In the letter written to the Residual Mechanism of the ICTY, Krstic stated “I accept the verdicts of the Tribunal from 2001 and 2004, where it is established that the forces of the army to which I belonged committed genocide against Bosniaks in Srebrenica in July 1995, and that I helped and supported the genocide by knowing that some members of the General Staff had the intention to commit genocide,”.


He further added that he would like to “bow down before the victims and ask for forgiveness” if their families allowed, and praised a UN General Assembly resolution last year which designated 11th of July as the International Day of Reflection and Commemoration of the 1995 Genocide in Srebrenica. See here.

 

Serbia – 11th November

 

The Bosnian state court has acquitted a Bosnian Serb of multiple counts of rape as against a Boniak women which allegedly took place between 1992 and 1993 in the town of Derventa, while he was head of the Doboj Security Service Centre.


The verdict stated that while the woman was undeniably a victim of wartime sexual violence, her testimony in relation to the accused, Andrija Bjelosevic, was not found to be credible, reliable or objective. See here.

 

 

Croatia - 8th November

 

A mass grave has been discovered near the town of Vukovar in which the bodies of 5 middle aged and elderly men have been exhumed. Vukovar was the scene of heavy fighting in 1991 when it was surrounded by the Yugoslav army and Serbian paramilitaries.

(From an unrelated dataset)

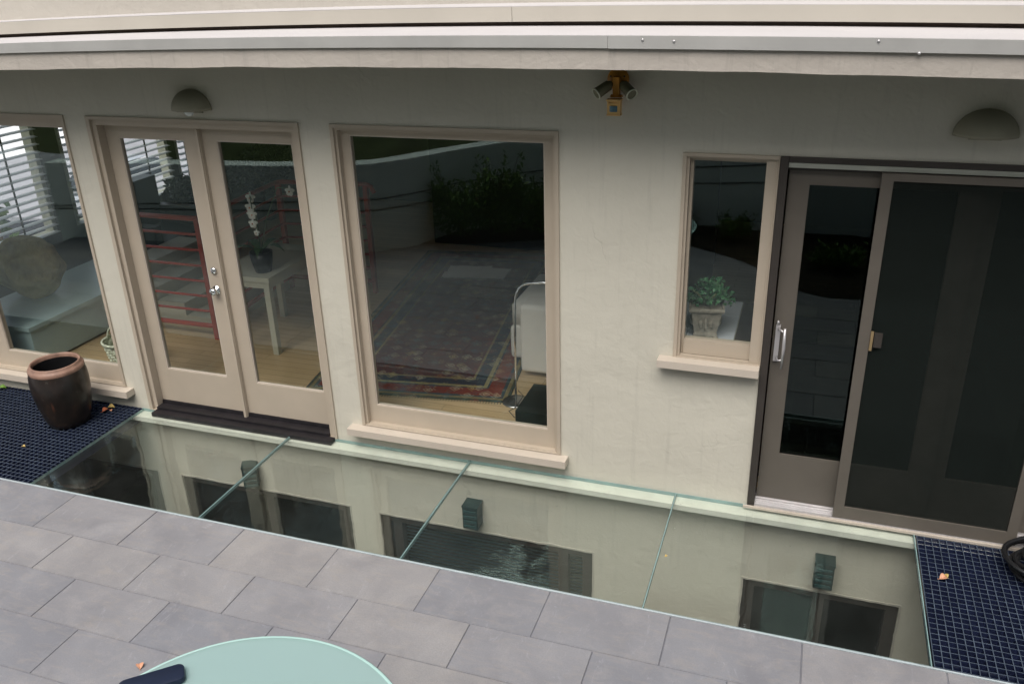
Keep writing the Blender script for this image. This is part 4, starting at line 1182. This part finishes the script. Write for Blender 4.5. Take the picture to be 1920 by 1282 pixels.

Croatia is still searching for 1,788 people who went missing during what is known in Croatia as The Homeland War. In relation to the newly discovered grave, Croatia’s minster for veterans, Tomo Medved said “This location and these five remains are evidence of the criminal aspect of murder that the State Attorney’s Office and the Interior Ministry are investigating,”. See here.